Jiménez Lozano empezó volcando su humanismo cristiano en crónicas y ensayos —fue corresponsal en el Concilio Vaticano II y biógrafo de Juan XXIII— para llevarlo con naturalidad a la narrativa. Si en novelas como Historia de un otoño, El sambenito o Sara de Ur demostró que la espiritualidad, la Inquisición o la Biblia siguen siendo una mina para cualquier narrador, en ensayos como Meditación sobre la libertad religiosa, Los cementerios civiles y la heterodoxia española o Sobre judíos, moriscos y conversos demostró que lo eran para cualquier estudioso. Todos esos mundos confluyen en El grano de maíz rojo, el libro de cuentos con el que ganó el Premio de la Crítica de 1988. Cuatro años más tarde recibió el Nacional de las Letras por toda una carrera que estaba lejos de dar por cerrada. Ese mismo 1992 empezó a dirigir El Norte, publicó su primer libro de poemas —Tantas devastaciones—, la segunda de las siete entregas de sus diarios y su novela más celebrada, El mudejarillo, biografía novelada del autor del Cántico espiritual. Cuando hace dos años fue condecorado con la cruz Pro Ecclesia et Pontifice, la máxima distinción que el Papa concede a un seglar, el escritor, que fue uno de los impulsores de la serie de exposiciones Las edades del hombre, recogió la medalla citando a François Mauriac: “No hay novelistas católicos, si lo sabré yo que soy uno de ellos”.
Escribir como se habla
Defensor de escribir como se habla, su obra es una mezcla de, en sus propias palabras, “memoria y escucha”. “Escribir no es más que hablar ponderadamente, pensando”, dice en una nota de sus cuadernos. “Narrar es no decir más que lo que se sabe, sin adornarlo ni inventar”, dice en otra evocando a Robert Musil. Y añade: “Estoy contento de la esencialidad que creo que hay en mis cuentos: la fidelidad absoluta a lo que sabía, la desnudez de toda literatura y barroquismo. La pura verdad”.
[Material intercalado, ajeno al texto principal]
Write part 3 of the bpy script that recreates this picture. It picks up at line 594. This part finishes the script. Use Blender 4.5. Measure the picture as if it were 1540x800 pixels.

Su tono está más cerca del ritmo de la naturaleza cuando oscurece pronto que del vértigo de la vida actual. Devoto de solitarios como Pascal, Flannery O’Connor, Julien Green y Simone Weil, su visión del mundo debe más a la luz de las velas que iluminaron su infancia en la posguerra —tan presente en sus relatos— que a los rótulos luminosos de megalópolis modernas. En su discurso de recepción del Cervantes lo dijo con una frase de John Keats: trataba de escribir “teniendo los pies en el jardín de casa y tocando con un dedo las esferas del cielo”.
Semanas antes de recibir ese galardón, el más importante de las letras en español, recordó a su familia en una entrevista con el periodista Arcadi Espada publicada en este periódico. Asqueados de la Guerra Civil, sus padres —“de derechas sin forofismos”— lo educaron, dijo, en “una cosa importante: la repugnancia a la violencia”. Y subrayó: “Pero estoy hablando, incluso, de la violencia de un portazo”. Tal vez por eso nunca hizo ruido para “figurar”, pese a que en sus diarios se lamenta a veces de la falta de reconocimiento. “Supongo que, en parte, ha sido también culpa mía”, reconoció en la misma entrevista. “A veces me han hecho ver aquello de Sagasta. Vino un amigo a ver si Sagasta le podía conseguir un empleo. El jefe liberal empezó a leerle una lista: ‘canónigo de la catedral de Toledo…’. El amigo le interrumpió tímidamente: ‘Es que yo no soy cura’'. ‘Hombre, si empezamos así’, le replicó Sagasta, ‘no vamos a encontrarte acomodo’. Pues un poco de eso, la verdad. Tampoco he hecho nada por salir”. A partir de hoy la historia de la literatura tendrá que hacer su trabajo.